1. Place the onion on the cutting board. Using the utility knife, trim off the ends of the onion. Cut the onion in half from end to ends and peel off the skin. Throw it away along with the ends. Place the onion halves flat side down on the cutting board, and cut each half lengthwise into several slices, then cut across the slices several times to make small pieces. Place the pieces in the frying pan.
2. Crumble the meat into the frying pan with your hands and place the pan on the stove. Stir the meat slightly with the wooden spoon to mix it with the onion. Cook over medium-high heat. When the meat starts to sizzle, stir it again. Brown the meat, stirring frequently, until all the pink is gone, 5 to 6 minutes. Ask an adult to stay nearby in case your need help.
3. Place the strainer over the bowl, and with the help of your assistant, spoon the meat and onion into the strainer to drain off the fat. Pour off any fat remaining in the pan.
4. Return the meat to the pan and add the tomato puree, cumin, chili powder and garlic powder. Stir it all together and simmer over medium heat for 5 minutes, stirring occasionally. When the meat sauce is hot, turn the heat down to low.
5. Using the largest holes on the grater, carefully grate the cheese over a sheet of waxed paper. (Do this slowly, so you don’t scrape your knuckles.) You should have about 1 cup.
6. Tear the lettuce leaves into small pieces with your hands.***
7. To assemble the tacos, spoon the meat mixture into the taco shells, spoon some sour cream on the meat, sprinkle with the lettuce and then the cheese, and top with a spoonful of taco sauce. Or if you want, you can put all the ingredients in separate bowls on the table and let everyone assemble their own tacos.****
Tip: Tacos also taste good with chopped fresh tomato and avocado sprinkled on top.

* I cook a can of pureed tomatoes in a little hot olive oil with garlic to make a sauce.
** My mom switched over to flour tortillas when I was still in elementary school.
*** I chop the lettuce into long thin strips.
**** I always put out all the taco ingredients in little bowls and let everyone go at it. My preferred order: refried beans, taco meat, cheddar cheese, lettuce, scallions, tomatoes, sour cream and a second layer of cheese—skip the taco sauce. Also nice if you have it: avocado or guacamole, salsa, cilantro... lime and radish or even corn salsa if you want to be fancy.

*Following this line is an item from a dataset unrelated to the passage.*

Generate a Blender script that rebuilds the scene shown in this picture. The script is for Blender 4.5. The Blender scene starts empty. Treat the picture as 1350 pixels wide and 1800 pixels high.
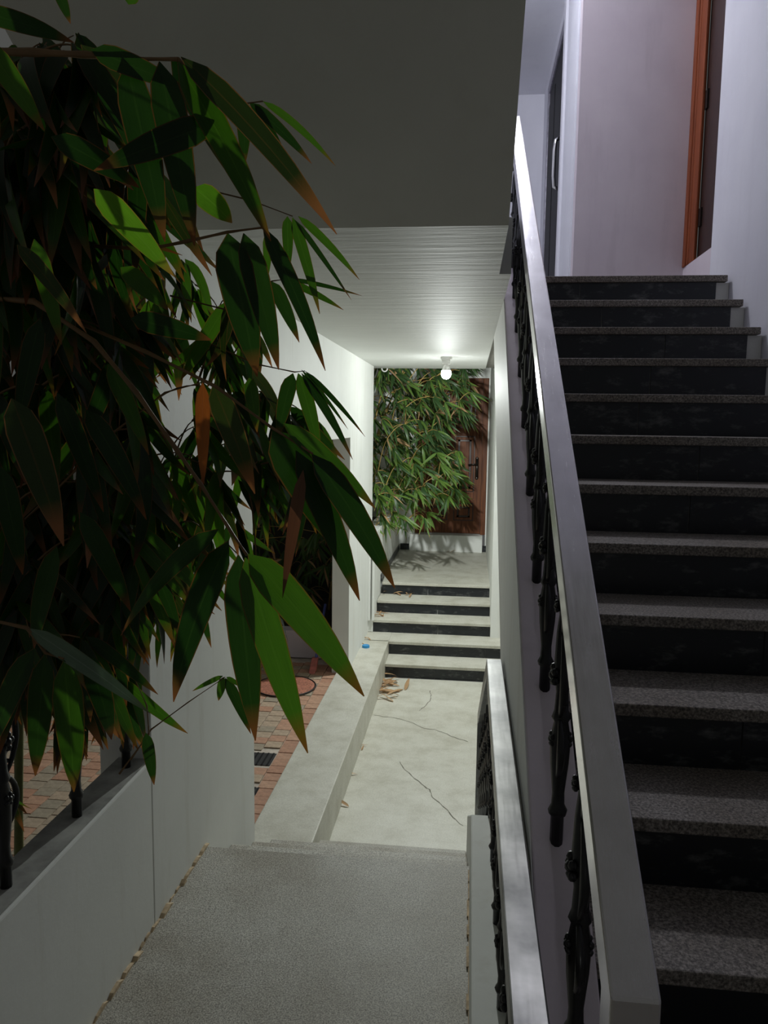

In closing here is one of the awesome accompanying illustrations for this recipe. If it weren't for this taco slinging bear, I would not be the cook that I am today!


  1. Of course they still sell alfalfa sprouts -- at least in Berkeley!
    Great post.

  2. thanks! yeah I saw some sprouts last night at this Wild Olive Market near me, and was really tempted to buy them, but I ultimately went a different direction.